His main fault was weakness, which caused him to be fickle and indecisive; he was also arrogant, of changeable temper, and lacking in courage” (Mark Bence-Jones, Clive of India [London: Constable, 1974], p. 89). There are few contemporary Bengali accounts of the Nawab; and almost all the principal sources for his life are the writings of such Englishmen as were responsible for his overthrow.
A few months after succeeding to the throne of the Nawab, Siraj-ud- daulah launched an attack upon Calcutta. He had demanded, as was his right, that British fortifications at Calcutta, designed to be used against him, be destroyed, and when his demand was not complied with he captured the city. The Nawab was then to be falsely implicated in the infamous episode of the “Black Hole” of Calcutta, in which 146 English prisoners are said to have suffocated to death by being confined to a small and airless prison.

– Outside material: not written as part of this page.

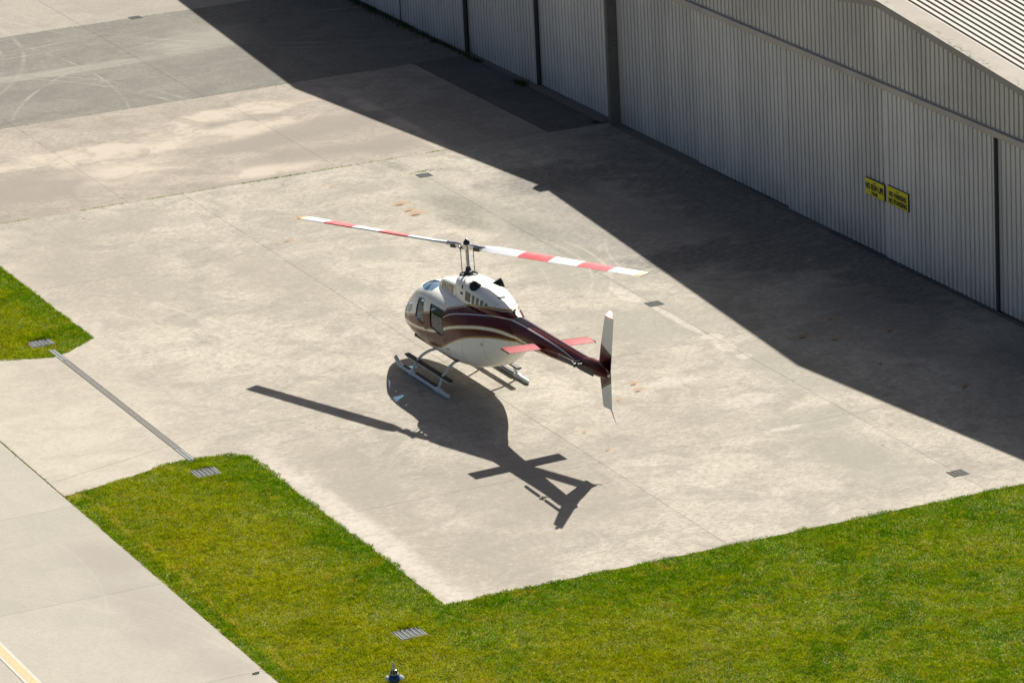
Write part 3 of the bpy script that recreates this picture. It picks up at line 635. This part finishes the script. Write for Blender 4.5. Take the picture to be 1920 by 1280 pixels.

The Nawab, in the event, had an unhappy ending. In early 1757, Clive recaptured Calcutta, and a few months later the encounter between Clive and Siraj-ud-daulah moved to a decisive close. Betrayed by his own granduncle, Mir Jafar, and deserted by his army, Siraj-ud-daulah lost the skirmish at Plassey on 23 June 1757 which has been dignified by historians with the epithet “battle”. The forces of the East India Company under Clive triumphed, and the administration of Bengal fell into the hands of the Company. The Nawab’s body was found in the river a few days later.